Credit: Westin Book Cadillac Detroit

The Book Cadillac changed hands many times through the decades, with each owner remodeling and adapting to stylistic demands of the time.  The building's decline began in the 1970s, and in 1984, the hotel was closed.  During the next two decades, the building's iconic copper roof was stripped, and the resulting structural decay was so devastating it reached the building's skeletal structure.  In October of 2008, after a 3-year, $180 million meticulous restoration led by the Ferchill Group, a developer from Cleveland, the Book Cadillac reopened.  In a complicated and exhaustive deal, The Ferchill Group assembled $180 million in financing from 22 different sources to renovate the building and return it to its former grandeur.  Exterior surfaces and materials were inspected and restored and more than 2,000 historically appropriate windows installed, while cherished public spaces have been reclaimed from the wreckage.

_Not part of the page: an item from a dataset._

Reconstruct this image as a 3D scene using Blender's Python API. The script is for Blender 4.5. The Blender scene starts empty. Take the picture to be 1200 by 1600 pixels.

"The Grande Dame of Washington Blvd. is as resplendent as she was on the day the Book brothers opened for business," said Richard Moe, president of the National Trust for Historic Preservation.  "The anchor of a revitalizing neighborhood, this icon of luxury and opulence is now a symbol of the gritty determination of Detroiters who would not let the Book Cadillac Hotel die."

Along with The Ferchill Group, co-recipients honored for restoration of the Book Cadillac Hotel are:  Westin Hotels and Resorts; Kaczmar Architects, Inc.; Sandvick Architects; Forrest Perkins, LLC; Desai Nasr Consulting Engineers; Marous Brothers Construction; Jenkins Construction; and Denk Associates, Inc.